The complete contrast to that is the lighthouse at Peggy's Cove, which is the most photographed one in Nova Scotia. The parking lot is completely overcrowded, and I have to do 3 rounds before I find a free spot. But you are compensated with a surroundings that is truly unique. The tower is surrounded by rocks on which visitors frolic. Funny thing is, it is being repainted today. A woman seriously asks if the workers can briefly leave - she wants to photograph it without them. I really think she meant it.
I like my pictures with painters harnessed, after all it's not an everyday thing and anyone can do it without them.
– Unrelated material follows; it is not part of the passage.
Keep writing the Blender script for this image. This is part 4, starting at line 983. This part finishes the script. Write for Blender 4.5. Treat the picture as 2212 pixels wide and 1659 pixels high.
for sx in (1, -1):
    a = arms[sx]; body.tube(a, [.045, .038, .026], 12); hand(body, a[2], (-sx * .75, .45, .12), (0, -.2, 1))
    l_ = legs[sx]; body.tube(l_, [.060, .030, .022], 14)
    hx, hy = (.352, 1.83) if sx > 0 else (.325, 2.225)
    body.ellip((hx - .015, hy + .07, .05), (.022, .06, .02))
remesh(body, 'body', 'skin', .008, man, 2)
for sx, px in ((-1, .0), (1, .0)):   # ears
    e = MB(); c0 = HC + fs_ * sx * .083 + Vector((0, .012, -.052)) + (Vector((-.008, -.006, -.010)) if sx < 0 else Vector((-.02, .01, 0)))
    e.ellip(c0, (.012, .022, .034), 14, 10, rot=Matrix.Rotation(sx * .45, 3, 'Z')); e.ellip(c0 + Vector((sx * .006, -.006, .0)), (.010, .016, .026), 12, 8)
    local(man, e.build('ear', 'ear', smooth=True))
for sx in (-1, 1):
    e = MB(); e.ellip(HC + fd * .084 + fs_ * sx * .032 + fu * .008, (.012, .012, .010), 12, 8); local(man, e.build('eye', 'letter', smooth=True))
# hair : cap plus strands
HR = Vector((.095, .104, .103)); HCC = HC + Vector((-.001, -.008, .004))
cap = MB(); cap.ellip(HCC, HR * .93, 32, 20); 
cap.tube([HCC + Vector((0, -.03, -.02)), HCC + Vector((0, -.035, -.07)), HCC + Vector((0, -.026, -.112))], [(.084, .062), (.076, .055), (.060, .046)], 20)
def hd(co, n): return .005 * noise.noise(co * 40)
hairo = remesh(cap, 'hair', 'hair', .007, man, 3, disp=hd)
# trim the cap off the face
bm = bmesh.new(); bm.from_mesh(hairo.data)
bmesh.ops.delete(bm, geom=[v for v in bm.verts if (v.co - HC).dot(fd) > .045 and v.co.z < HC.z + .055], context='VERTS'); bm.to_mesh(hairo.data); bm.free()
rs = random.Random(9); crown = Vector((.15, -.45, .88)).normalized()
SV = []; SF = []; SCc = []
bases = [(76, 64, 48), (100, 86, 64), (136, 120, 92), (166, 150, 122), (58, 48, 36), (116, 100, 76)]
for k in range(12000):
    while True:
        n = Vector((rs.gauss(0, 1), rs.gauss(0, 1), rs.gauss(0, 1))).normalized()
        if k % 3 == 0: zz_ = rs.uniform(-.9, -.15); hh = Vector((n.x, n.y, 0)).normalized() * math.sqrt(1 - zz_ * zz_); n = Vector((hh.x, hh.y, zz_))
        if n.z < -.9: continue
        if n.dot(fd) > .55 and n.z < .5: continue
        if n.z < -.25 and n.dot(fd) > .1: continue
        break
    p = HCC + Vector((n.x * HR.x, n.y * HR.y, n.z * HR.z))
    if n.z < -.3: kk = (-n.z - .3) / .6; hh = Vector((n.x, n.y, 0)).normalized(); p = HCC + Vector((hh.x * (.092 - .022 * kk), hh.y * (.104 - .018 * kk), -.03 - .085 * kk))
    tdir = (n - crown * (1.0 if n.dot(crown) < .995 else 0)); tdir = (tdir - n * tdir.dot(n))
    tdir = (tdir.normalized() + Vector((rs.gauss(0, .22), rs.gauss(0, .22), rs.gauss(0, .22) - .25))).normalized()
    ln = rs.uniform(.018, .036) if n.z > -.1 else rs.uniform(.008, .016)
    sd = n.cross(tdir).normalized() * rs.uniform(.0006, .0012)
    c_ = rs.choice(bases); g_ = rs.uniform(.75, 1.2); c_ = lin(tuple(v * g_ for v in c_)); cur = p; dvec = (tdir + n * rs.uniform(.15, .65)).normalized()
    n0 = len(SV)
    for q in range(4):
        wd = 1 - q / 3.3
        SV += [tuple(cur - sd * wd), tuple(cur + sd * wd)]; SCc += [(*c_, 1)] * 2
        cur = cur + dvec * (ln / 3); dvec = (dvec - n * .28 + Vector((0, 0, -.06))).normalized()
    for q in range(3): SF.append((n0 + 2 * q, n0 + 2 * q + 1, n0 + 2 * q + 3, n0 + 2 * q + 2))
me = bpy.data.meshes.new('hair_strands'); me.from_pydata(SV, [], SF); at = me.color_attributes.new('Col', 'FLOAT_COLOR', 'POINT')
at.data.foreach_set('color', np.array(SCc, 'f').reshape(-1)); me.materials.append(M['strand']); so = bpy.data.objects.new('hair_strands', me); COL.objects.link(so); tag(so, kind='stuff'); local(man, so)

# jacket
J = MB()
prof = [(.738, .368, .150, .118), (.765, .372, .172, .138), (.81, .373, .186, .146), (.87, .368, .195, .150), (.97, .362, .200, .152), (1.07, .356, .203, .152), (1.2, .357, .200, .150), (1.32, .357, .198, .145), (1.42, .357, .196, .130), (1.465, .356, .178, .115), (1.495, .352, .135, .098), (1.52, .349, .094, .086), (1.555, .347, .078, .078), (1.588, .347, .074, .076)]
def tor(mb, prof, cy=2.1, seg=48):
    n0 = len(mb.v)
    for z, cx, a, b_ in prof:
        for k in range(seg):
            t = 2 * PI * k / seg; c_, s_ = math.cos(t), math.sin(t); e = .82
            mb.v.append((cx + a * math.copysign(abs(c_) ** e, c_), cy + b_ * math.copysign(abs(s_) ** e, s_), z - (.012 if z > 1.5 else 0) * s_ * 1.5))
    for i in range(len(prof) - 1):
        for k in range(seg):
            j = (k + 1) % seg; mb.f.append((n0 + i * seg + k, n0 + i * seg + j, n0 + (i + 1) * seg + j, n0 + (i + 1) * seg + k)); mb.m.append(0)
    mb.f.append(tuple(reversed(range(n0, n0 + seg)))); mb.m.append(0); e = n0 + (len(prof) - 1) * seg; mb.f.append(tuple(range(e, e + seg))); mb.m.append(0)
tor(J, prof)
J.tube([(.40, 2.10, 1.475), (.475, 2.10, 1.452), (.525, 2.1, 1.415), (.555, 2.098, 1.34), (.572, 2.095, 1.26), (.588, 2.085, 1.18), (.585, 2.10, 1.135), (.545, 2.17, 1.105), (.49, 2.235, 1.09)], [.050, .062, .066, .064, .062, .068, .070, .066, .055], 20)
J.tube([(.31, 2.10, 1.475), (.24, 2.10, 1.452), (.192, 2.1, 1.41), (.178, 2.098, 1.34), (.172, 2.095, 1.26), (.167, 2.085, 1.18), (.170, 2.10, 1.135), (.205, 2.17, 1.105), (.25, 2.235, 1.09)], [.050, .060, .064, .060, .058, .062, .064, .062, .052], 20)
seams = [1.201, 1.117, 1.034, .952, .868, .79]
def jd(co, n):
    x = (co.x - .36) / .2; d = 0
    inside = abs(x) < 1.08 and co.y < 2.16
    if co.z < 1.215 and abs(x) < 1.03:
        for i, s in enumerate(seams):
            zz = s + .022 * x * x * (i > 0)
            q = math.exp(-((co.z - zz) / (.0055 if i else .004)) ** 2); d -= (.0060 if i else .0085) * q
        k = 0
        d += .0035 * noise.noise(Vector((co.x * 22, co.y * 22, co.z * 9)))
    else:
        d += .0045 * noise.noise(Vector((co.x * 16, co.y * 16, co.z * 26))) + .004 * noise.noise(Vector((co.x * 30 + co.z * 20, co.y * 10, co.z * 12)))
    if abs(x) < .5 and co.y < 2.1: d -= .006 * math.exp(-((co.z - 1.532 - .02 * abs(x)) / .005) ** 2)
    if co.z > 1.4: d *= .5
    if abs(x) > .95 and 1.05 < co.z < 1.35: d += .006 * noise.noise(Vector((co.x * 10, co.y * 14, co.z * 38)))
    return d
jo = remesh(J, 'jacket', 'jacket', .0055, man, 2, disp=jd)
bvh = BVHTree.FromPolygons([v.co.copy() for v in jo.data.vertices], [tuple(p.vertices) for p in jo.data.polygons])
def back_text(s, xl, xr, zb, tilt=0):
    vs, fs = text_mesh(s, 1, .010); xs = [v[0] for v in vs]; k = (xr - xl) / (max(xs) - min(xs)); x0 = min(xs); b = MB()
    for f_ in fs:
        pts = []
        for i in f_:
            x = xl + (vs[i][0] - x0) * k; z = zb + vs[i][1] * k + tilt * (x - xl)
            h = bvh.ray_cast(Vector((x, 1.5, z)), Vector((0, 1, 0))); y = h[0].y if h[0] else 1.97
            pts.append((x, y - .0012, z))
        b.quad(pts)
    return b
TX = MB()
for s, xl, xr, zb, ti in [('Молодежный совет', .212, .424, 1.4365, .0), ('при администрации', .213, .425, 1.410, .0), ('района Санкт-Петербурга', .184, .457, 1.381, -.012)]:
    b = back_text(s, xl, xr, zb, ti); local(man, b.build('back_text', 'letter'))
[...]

After that, I sit on a rock, and even though there are many people here, it is spread out in such a way that you are very much on your own. The glitter of the sun on the water is fascinating, and so several hours pass until I finally make my way to my nearby accommodation.
Before that, I suddenly come across a sad memorial that is signposted. 23 years ago, on September 2, 1998, a Swissair plane with flight 111 crashed into the sea here, killing all 229 people on board. The memorial park is beautifully designed, and 2 memorial stones commemorate the tragedy. However, I can't remember it.
My motel room is small but lovingly furnished. The shower is in a cabin, and the obligatory microwave is missing, but other than that, this is really a nice place. The best part is the view from my window, directly onto the bay, and I'm looking forward to the sunset. Tomorrow I will continue to the southernmost point of Nova Scotia, this time a private accommodation, like the ones I often had in Newfoundland. With a dog. Wow.